The main landing gear tires on the Learjet that crashed last month at Columbia Metropolitan Airport shredded as the plane sped down the runway on takeoff, federal investigators said Wednesday.

In an updated summary of the Sept. 19 crash that killed four and injured two, the National Transportation Safety Board said runway marks indicate the Learjet 60 was riding on its wheel rims more than 3,000 feet before the end of the 8,600-foot runway.

Federal investigators earlier would not say whether more than one tire had blown. The latest report indicated all four main landing gear tires were destroyed, noting the wheel sets were “found with very little rubber other than tire beads.”

An aviation attorney said Wednesday he believes the plane couldn’t stop because it likely encountered the same mechanical problem that occurred in another Learjet 60 crash in Alabama in 2001.
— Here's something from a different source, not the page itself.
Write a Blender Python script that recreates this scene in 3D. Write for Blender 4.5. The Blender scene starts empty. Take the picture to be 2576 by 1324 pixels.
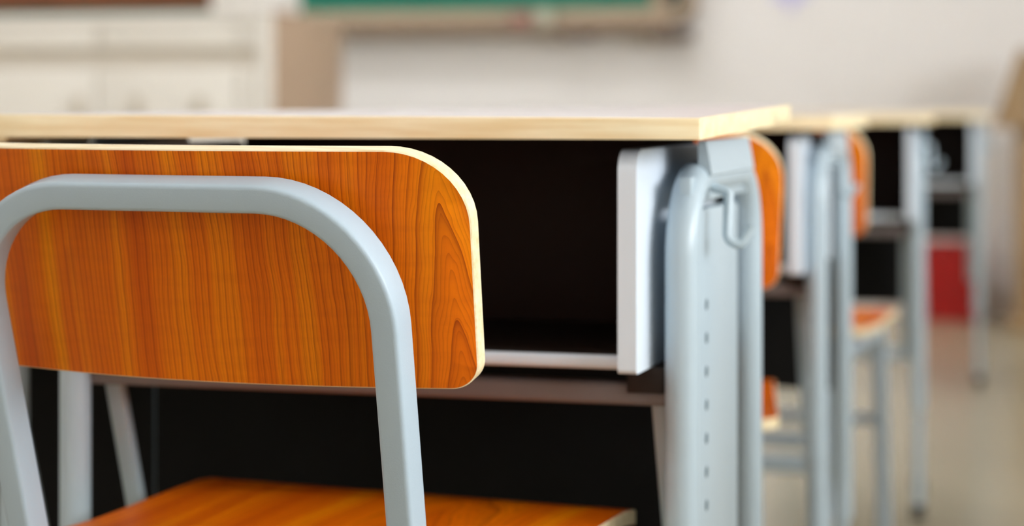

“It is amazing that this could happen twice,” said Dallas attorney and pilot Ladd Sanger, who represented the injured pilots in the 2001 crash. “The fact that Learjet hasn’t fixed this after the first Lear crash is unbelievable.”

Leo Knaapen, a spokesman for the plane’s manufacturer Bombardier Aerospace, said Wednesday he had not seen the latest federal report on the crash. He declined to comment on Sanger’s theory, saying only, “I’m not going to get into a public sparring with a lawyer.”

The report said the first piece of tire debris was found at about the 2,300-foot mark, and “numerous other pieces of tire debris were located along the runway.”

The report said a preliminary examination of one of the engines found the plane likely was operating at “high power” at the time of the crash. It also said the jet’s thrust reversers, which are used to slow an aircraft, were found on the crashed plane in the “stowed” position, suggesting they were never deployed.

Sanger said if the “squat switches” on the plane’s landing gears were damaged as the aircraft was heading down the runway, it could fool the jet’s computer system into believing the plane already was airborne. That, in turn, would prevent the thrust reversers from working properly, he said.

“The poor pilots were sitting with their feet on the brakes trying to do everything possible to stop the plane ... when, in fact, the plane was continuing to gain speed,” he said.

He said after the first landing gear tire blew, the braking pressure combined with the high forward speed of the plane could have resulted in blowouts of the other three tires located under the wings. The nose tire doesn’t have brakes, he added.

Aviation expert Jim Walters of Virginia said Wednesday under normal conditions the pilots should have been able to abort the flight, given the fact that first tire apparently blew relatively early in the takeoff approach.

Federal guidelines recommend that pilots take off with blown tires if their plane has reached takeoff speed. But Walters, a commercial airlines pilot and former chairman of the Air Line Pilots Association’s Accident Investigation Board, said he doubts the Learjet 60 could have reached takeoff speed if it was riding primarily on its wheel rims.

The crash killed pilot Sarah Lemmon, 31; co-pilot James Bland, 52; and passengers Chris Baker, 29, and Charles Still, 25. Baker and Still were assistants to rock drummer Travis Barker, 32, who survived along with fellow musician DJ AM, 35, whose real name is Adam Goldstein.